- Job
Find the lines of data that contain the string "Keep", then list them.

[Scenes as source code]
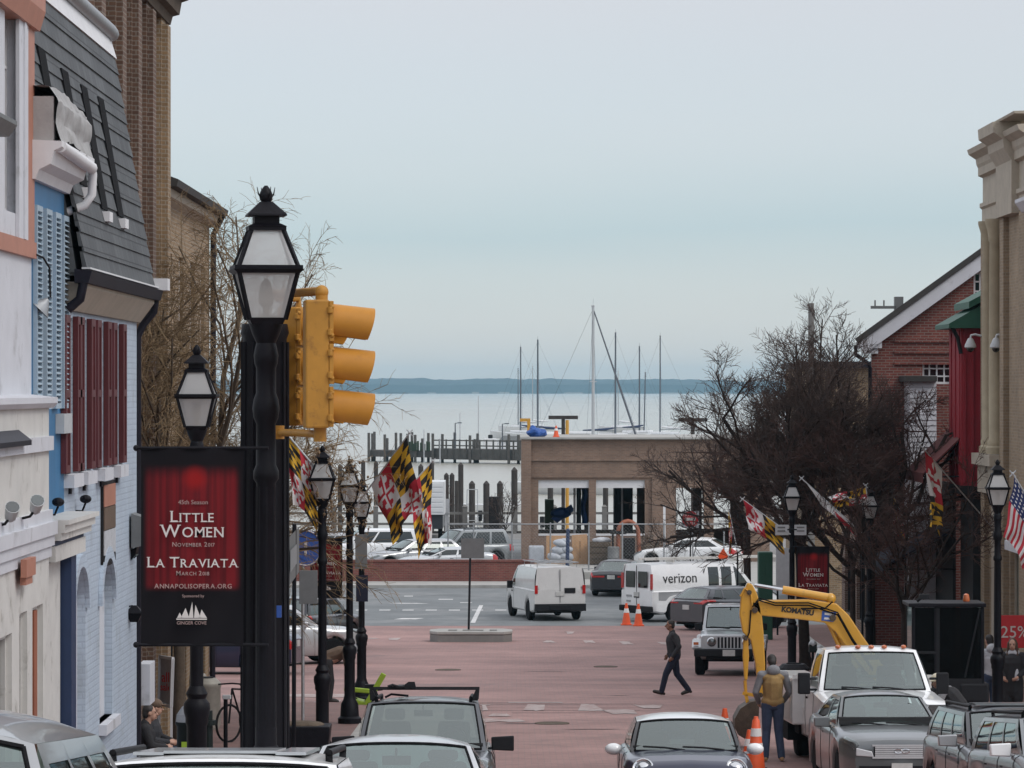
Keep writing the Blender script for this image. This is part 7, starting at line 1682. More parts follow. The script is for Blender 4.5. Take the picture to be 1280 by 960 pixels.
# ================================================================== street lamps, signal, banners, flags
def street_lamp(u, d, label, h=5.2, ground=None, garland=False, rot=0.0, x=None):
    x = gx(u, d) if x is None else x; z0 = gz(d) + .122 if ground is None else ground
    t = T('street_lamp', (x, d, z0), label, 'street lamp', 'black lantern street lamps', rz=rot)
    q = lambda v: z0 + v
    zl = h - .91                                        # foot of the lantern
    mb = MB(); mb.lathe([(.23, 0), (.23, .12), (.185, .16), (.17, .40), (.125, .48), (.105, .56), (.105, 1.26), (.12, 1.30), (.12, 1.35), (.135, 1.40), (.14, 1.45), (.135, 1.50), (.095, 1.55), (.115, 1.60), (.075, 1.68)], (0, 0, 0), 16)
    O('base', mb, M['black_metal'], t, world=False, smooth=35)
    mb = MB(); mb.lathe([(.070, 1.66), (.066, 2.4), (.062, zl - 1.0), (.082, zl - .97), (.082, zl - .92), (.064, zl - .88), (.062, zl - .62), (.08, zl - .58), (.088, zl - .52), (.08, zl - .46), (.064, zl - .42), (.064, zl - .26), (.075, zl - .23), (.08, zl - .18), (.07, zl - .13), (.062, zl - .10), (.09, zl - .04), (.11, zl + .02), (.112, zl + .06)], (0, 0, 0), 14)
    for k in range(8):
        a = 2 * PI * k / 8; mb.bar((.064 * math.cos(a), .064 * math.sin(a), 1.8), (.058 * math.cos(a), .058 * math.sin(a), zl - 1.02), .012)
    O('shaft', mb, M['black_metal'], t, world=False, smooth=35)
    w0, w1, w2 = .23, .385, .205; za, zb, zc = zl + .05, zl + .375, zl + .625
    mb = MB(); mb.frus((0, 0), .20, .235, za - .03, za + .012); mb.frus((0, 0), w1 + .05, w1 + .05, zb - .005, zb + .02); mb.frus((0, 0), w1 + .015, w1 + .07, zb - .03, zb - .006)
    for sx in (-1, 1):
        for sy in (-1, 1):
            mb.bar((sx * w0 / 2, sy * w0 / 2, za), (sx * w1 / 2, sy * w1 / 2, zb), .022); mb.bar((sx * w1 / 2, sy * w1 / 2, zb), (sx * w2 / 2, sy * w2 / 2, zc), .022)
    mb.frus((0, 0), .24, .24, zc - .005, zc + .02); mb.frus((0, 0), .25, .17, zc + .02, zc + .04); mb.frus((0, 0), .16, .16, zc + .04, zc + .09); mb.frus((0, 0), .245, .08, zc + .10, zc + .18)
    mb.frus((0, 0), .25, .245, zc + .088, zc + .10)
    O('lantern_frame', mb, M['black_metal'], t, world=False)
    mb = MB(); mb.lathe([(.035, zc + .17), (.03, zc + .18), (.04, zc + .195), (.045, zc + .225), (.03, zc + .26), (.01, zc + .285)], (0, 0, 0), 12)
    for k in range(4): a = PI / 2 * k + .4; mb.tube([(.03 * math.cos(a), .03 * math.sin(a), zc + .20), (.055 * math.cos(a), .055 * math.sin(a), zc + .23), (.065 * math.cos(a), .065 * math.sin(a), zc + .275)], [.007, .005, .002], 5)
    O('finial', mb, M['black_metal'], t, world=False, smooth=40)
    for (wa, wb_, z1, z2, nm) in ((w0 - .012, w1 - .012, za + .012, zb - .03, 'lower_pane'), (w1 - .012, w2 - .006, zb + .02, zc - .005, 'upper_pane')):
        mb = MB()
        for k in range(4):
            r_ = Matrix.Rotation(PI / 2 * k, 3, 'Z'); mb.add([r_ @ V(p) for p in ((-wa / 2, -wa / 2, z1), (wa / 2, -wa / 2, z1), (wb_ / 2, -wb_ / 2, z2), (-wb_ / 2, -wb_ / 2, z2))], [(0, 1, 2, 3)])
        O(nm, mb, M['lamp_glass'], t, world=False)
    mb = MB(); mb.lathe([(.02, za + .01), (.022, za + .08), (.045, za + .10), (.05, za + .16), (.03, za + .24), (.01, za + .26)], (0, 0, 0), 10); mb.lathe([(.09, za + .008), (.03, za + .03)], (0, 0, 0), 10); O('burner', mb, M['stone_trim'], t, world=False, smooth=40)
    if garland:
        rg = random.Random(int(u)); mb = MB()
        for k in range(110):
            a = rg.random() * 2 * PI; zz_ = zl - .55 + rg.random() * 1.45; f_ = (zz_ - zl) / .38; r0 = .13 if f_ < 0 else (.14 + .10 * min(1, f_) if f_ < 1 else .24 - .12 * min(1, (f_ - 1)))
            p = V((r0 * math.cos(a) * 1.1, r0 * math.sin(a) * 1.1, zz_)); dv = V((rg.gauss(0, 1), rg.gauss(0, 1), rg.gauss(0, 1.2))).normalized() * (.08 + .10 * rg.random())
            mb.tube([p, p + dv * .5 + V((0, 0, .01)), p + dv], .005, 3, cap=False)
            if k % 2 == 0: mb.ball(p + dv * .6, .016 + .016 * rg.random(), 5, 4)
        for k in range(4):
            pts = [(.25 * math.cos(PI / 2 * k + .78 + .5 * math.sin(i * .9)) * (.6 + .4 * math.sin(PI * i / 8)), .25 * math.sin(PI / 2 * k + .78 + .5 * math.sin(i * .9)) * (.6 + .4 * math.sin(PI * i / 8)), zl + .05 + .09 * i) for i in range(9)]; mb.tube(pts, .006, 4)
        O('garland', mb, M['tan_leaf'], t, world=False)
    return t
BIG = 23.6
big_lamp = street_lamp(332.5, BIG, 'nearest and largest black lantern lamp, left foreground in front of the thick signal pole', ground=zz(232, BIG) - 5.27, h=5.27, rot=R(9))
street_lamp(246, 38.5, 'black lantern lamp rising behind the top of the large red opera banner', ground=zz(425, 38.5) - 5.3, h=5.25)
street_lamp(403, 59, 'garlanded lantern lamp just right of the signal pole, the nearest of three', garland=True, ground=zz(553, 59) - 5.25)
L3 = street_lamp(437, 72, 'garlanded lantern lamp with the small opera banner, middle of three', garland=True, ground=zz(573, 72) - 5.2)
street_lamp(452, 82, 'garlanded lantern lamp farthest right and smallest of the left three', garland=True, ground=zz(598, 82) - 5.0, h=5.0)
street_lamp(990, 90, 'black lantern lamp with two street name plates and opera banner on the right', ground=zz(594, 90) - 5.2)
street_lamp(1087, 93.6, 'black lantern lamp among the right trees, between the name-plate lamp and the nearest one', ground=zz(606, 93.6) - 4.9, h=4.9)
street_lamp(1247, 69, 'black lantern lamp at the right edge beside the striped flag', ground=zz(571, 69) - 5.25)

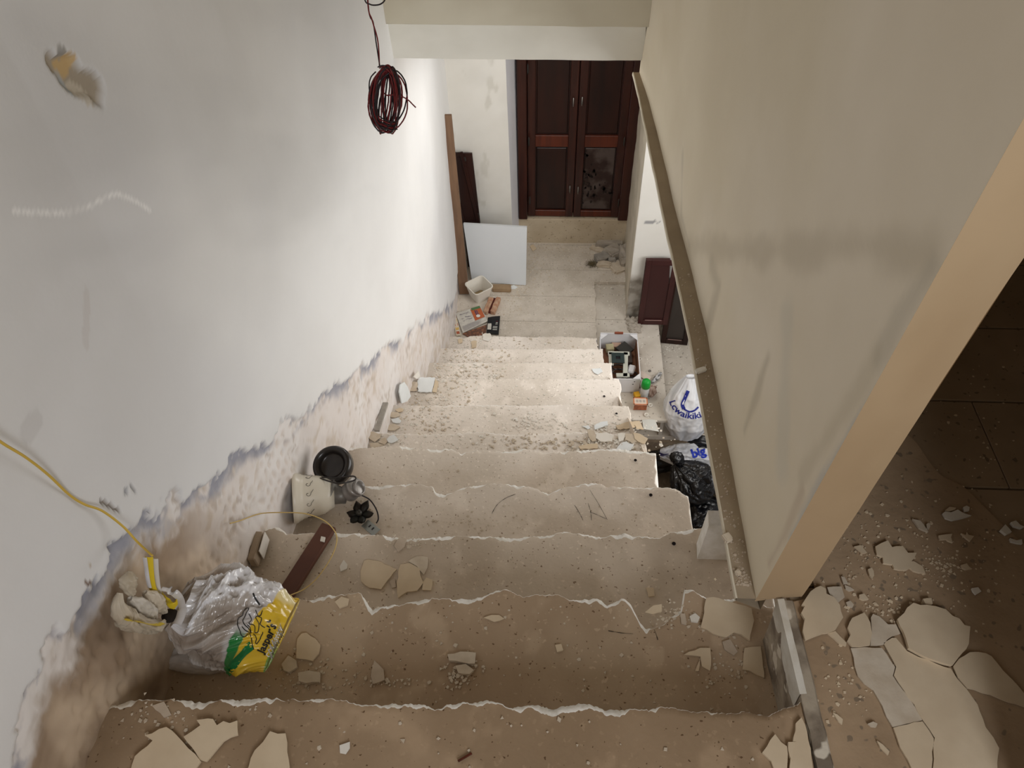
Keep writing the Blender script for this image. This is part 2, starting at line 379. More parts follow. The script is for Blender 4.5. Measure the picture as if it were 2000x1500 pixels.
for k in range(11):
    H = Hk(k); nx = 420 if k < 3 else 260
    yref = float(nose_y(k, np.array([0.0]))[0]); yl = float(wallX(yref))-.03
    xr = REDGE[k]
    xs = np.linspace(yl, xr, nx); yn = nose_y(k, xs)
    yback = (yref-1.0) if k == 0 else float(np.min(nose_y(k-1, xs)))-.06
    rows = 80 if k == 0 else 32
    V = []; Cc = []
    t = np.linspace(0, 1, rows)
    yfront = yn-.0015-(.011 if k < 5 else .003)*sst(.35, .75, fbm(xs*28, xs*0, 300+k, 3))
    Yg = yback+(yfront[:, None]-yback)*t[None, :]
    Xg = np.repeat(xs[:, None], rows, 1)
    # ragged open right side below the upper landing
    if k > 0:
        jag = (fbm(Yg*26, Yg*0+k, 320+k, 4)-.5)*(.03 if k > 3 else .012)
        wgt = sst(xr-.09, xr, Xg); Xg = Xg+jag*wgt
    Zg = np.full(Xg.shape, -H)+(fbm(Xg*5, Yg*5, 330+k, 3)-.5)*.006-.002
    top = np.stack([Xg, Yg, Zg], -1)
    e1 = np.stack([xs, yn, np.full(nx, -H-.004)], -1); e1[-1, 0] = Xg[-1, -1]
    e2 = np.stack([xs, yn-.004+.006*(fbm(xs*40, xs*0, 350+k, 2)-.5), np.full(nx, -H-.026)], -1); e2[-1, 0] = Xg[-1, -1]
    e3 = e2.copy(); e3[:, 1] = yback; 
    allv = np.concatenate([top, e1[:, None], e2[:, None], e3[:, None]], 1); R = rows+3
    I = np.arange(nx*R).reshape(nx, R)
    Fq = np.stack([I[:-1, :-1], I[1:, :-1], I[1:, 1:], I[:-1, 1:]], -1).reshape(-1, 4)
    fm = np.tile(np.array([0]*(rows-1)+([1, 1, 2] if k < 5 else [0, 0, 2])), nx-1)
    # right side face
    side = [tuple(I[-1, ::-1])]
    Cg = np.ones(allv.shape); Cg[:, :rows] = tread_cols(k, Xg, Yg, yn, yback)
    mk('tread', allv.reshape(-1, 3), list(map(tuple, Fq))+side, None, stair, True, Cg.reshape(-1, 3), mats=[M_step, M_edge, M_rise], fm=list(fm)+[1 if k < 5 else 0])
    # riser block under the nose
    ys_ = float(np.min(yn))-.03
    box('riser', ((yl+xr-.012)/2, ys_-.03, -H-.026-(RISE-.026)/2-.002), (xr-.012-yl, .06, RISE-.030), M_rise, stair)
# sloping body under the treads (open side is seen from the lower hall)
prof = [(-1.4, -Hk(0)-.03)]
for k in range(11):
    y = float(np.min(nose_y(k, np.linspace(-.6, .3, 60))))-.035
    prof += [(y, -Hk(k)-.03), (y, -Hk(k+1)-.03)]
prof += [(3.25, -HL-.02), (3.25, -HL-.25), (3.0, -HL-.25), (1.2, -2.75), (-1.4, -1.9)]
V = []
for x in (0, 1):
    for (y, z) in prof: V.append(((float(wallX(y))-.02) if x == 0 else float(np.interp(y, [.4, 1.3, 1.6, 3.4], [.46, .45, .375, .29])), y, z))
n = len(prof); Fc = [tuple(range(n)), tuple(range(2*n-1, n-1, -1))]+[(i, (i+1) % n, n+(i+1) % n, n+i) for i in range(n)]
bm = bmesh.new(); vs = [bm.verts.new(v) for v in V]
for f in Fc: bm.faces.new([vs[i] for i in f])
bmesh.ops.triangulate(bm, faces=bm.faces); frombm('stair_body', bm, M_rise, stair)
# drill holes in the treads
for px, py, k in [(1316, 1062, 3), (1271, 967, 3), (1241, 899, 5), (1192, 745, 7), (1180, 774, 7), (1204, 808, 6)]:
    kk = {1062: 2+0, 967: 3, 899: 4, 745: 8, 774: 7, 808: 6}[py]
    kk = {1062: 2, 967: 3, 899: 4}.get(py, kk)
    if py == 1062: kk = 2
    p = atZ(px, py, -Hk(kk if py not in (1062,) else 2)+.0015)
    Vh, Fh = lathe([(.0001, -.004), (.0045, -.003), (.0055, .0)], 12, Matrix.Translation(p+Vector((0, 0, .0012))))
    mk('drill_hole', Vh, Fh, M_blk, stair)

# ------------------------------------------------------------------ lower landing
fl = empty('floor', (0, 3.8, -HL), kind='structure')
cuts = [3.22, 3.658, 3.91, 4.19, 4.50]
random.seed(3)
for a, b in zip(cuts[:-1], cuts[1:]):
    n = 60; xs0 = -.70
    ys = np.linspace(a+.0015, b-.0015, n)
    xr = .318+(fbm(ys*22, ys*0, 401, 4)-.5)*.018-.0*ys
    if a >= 4.1: xr = np.full(n, .60)
    if 3.9 < a < 4.1: xr = np.where(ys < 4.07, xr, .60)
    z = -HL
    V = [(xs0, y, z) for y in ys]+[(x, y, z) for x, y in zip(xr, ys)]+[(xs0, y, z-.028) for y in ys]+[(x+.002, y, z-.028) for x, y in zip(xr, ys)]
    Fc = []
    for i in range(n-1):
        Fc += [(i, n+i, n+i+1, i+1), (n+i, 3*n+i, 3*n+i+1, n+i+1), (2*n+i, 2*n+i+1, 3*n+i+1, 3*n+i)]
    Fc += [(0, 2*n, 3*n, n), (n-1, 2*n-1, 4*n-1, 3*n-1), (0, n-1, 3*n-1, 2*n)]
    mk('floor_slab', V, Fc, M_land, fl)
box('floor_bed', (-.20, 3.86, -HL-.065), (1.02, 1.3, .07), M_mortar, fl)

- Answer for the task
Keep writing the Blender script for this image. This is part 7, starting at line 1682. More parts follow. The script is for Blender 4.5. Take the picture to be 1280 by 960 pixels.
Keep writing the Blender script for this image. This is part 2, starting at line 379. More parts follow. The script is for Blender 4.5. Measure the picture as if it were 2000x1500 pixels.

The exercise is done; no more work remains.